Hendry and Lee acknowledged the restructuring plan has risk. But an outside consulting firm, Twin Cities-based Manchester Group, has endorsed it as sound, Lee said.

"There's plenty of risk, yes, but it's reasonable," Hendry said.

When Hendry bought the idle brewery in 1991 from G. Heileman Brewing Co., he received an $800,000 loan from the St. Paul Port Authority to help bring it back to life. That loan has been repaid.

Several years later, the city of St. Paul granted four acres of land valued at $370,000 to Summit Brewing Co. for a new plant. Summit's founder, Mark Stutrud, said the new brewery is profitable and in the middle of a self-financed expansion of its production capacity.

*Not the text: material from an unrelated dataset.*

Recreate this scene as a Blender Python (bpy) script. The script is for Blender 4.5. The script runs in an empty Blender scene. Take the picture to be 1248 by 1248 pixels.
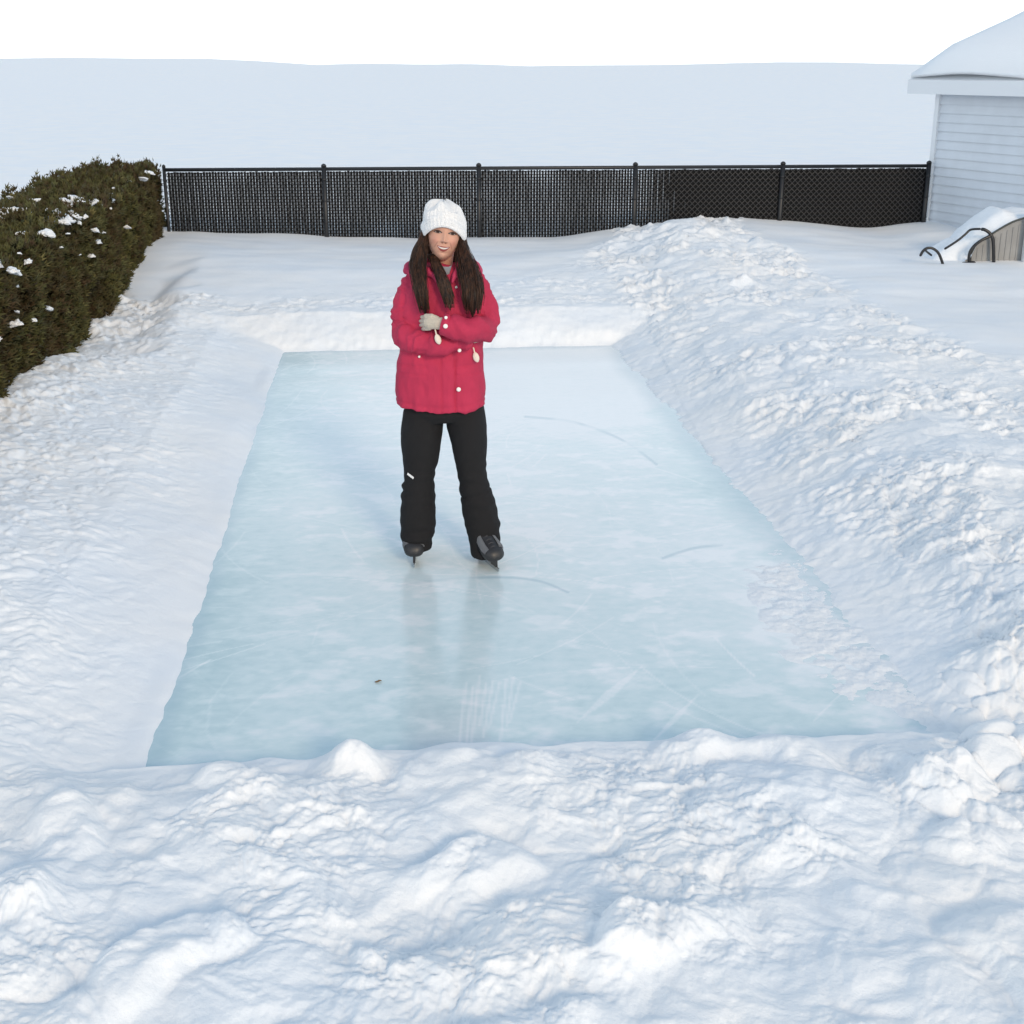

In nearby Wisconsin, the La Crosse City Council has lent $1.8 million to City Brewing Co. in the past two years to revitalize the former G. Heileman plant. City Brewing is a competitor of Minnesota Brewing.

Hendry was a vocal opponent of state aid for Northwest Airlines in the early 1990s. Asked how he justifies government help for his brewery, he said: "I'm not asking for help. If they want to keep the jobs, this is what they do. I'm giving them an opportunity to invest in this community. It's not something I'm dying to do."

Since Hendry reopened the former Jacob Schmidt brewery, it has incurred combined operating losses of $12 million. Last year, the brewery lost about $3 million.

Lee said the biggest problem was a bottling-line upgrade that went bad. Minnesota Brewing bought used bottling equipment to increase production from 30,000 cases of beer a day to 50,000 cases. The investment promised to make the brewery comfortably profitable, especially since the ethanol plant had lowered the brewery's fixed costs.

Instead, the bottling line sputtered for most of the year as technicians struggled to keep it working. Production was only 15,000 cases of beer a day. Lee said managing the problem was complicated by the sudden demands of meeting noise and odor limits.

By the end of last year, the brewery was more than $1 million overdrawn on its bank line of credit, and it owed suppliers and vendors about $7 million. Meanwhile, the ethanol plant made $4 million in operating profit before interest and taxes.

"The vision was correct. We lowered production costs and attracted good business," Lee said. "The ethanol plant saved the brewery. In the year 2000 we made our first profit in nine years."

Despite last year's production fiasco, Lee said the brewery still has ample contracts to fill orders for outside beverage companies. It also has its own beer to make.

The brewery president said he wouldn't have a restructuring plan to bring to the city if it wasn't for the $3 million loan commitment from Hendry and other ethanol plant investors. The long-term plan is to combine the ethanol plant, the carbon dioxide operation and the brewery into a single business.

"Once again, the ethanol investors are saving the brewery," Lee said.

Proceeds from the $5.5 million loan package would go to bottling line improvements, debt restructuring and operating capital. Bremer Bank, where Minnesota Brewing is overdrawn by more than $1 million, would get $1 million of the money. (Lee hasn't specified where the additional $500,000 will come from.)

Frank Warner, the second-largest beer distributor for the St. Paul brewery, said the turnaround plan is sound because Lee has enough business to fill the plant's capacity.

"It's a temporary situation to get over," said Warner, president of Maple Plain-based Day Distributing Co.

He said it would be a loss for the entire state to see another old-line brewery close. In November 1997, 350 jobs were lost when the Stroh Brewery closed after 135 years. Minnesota Brewing's West 7th Street brewery opened in 1855.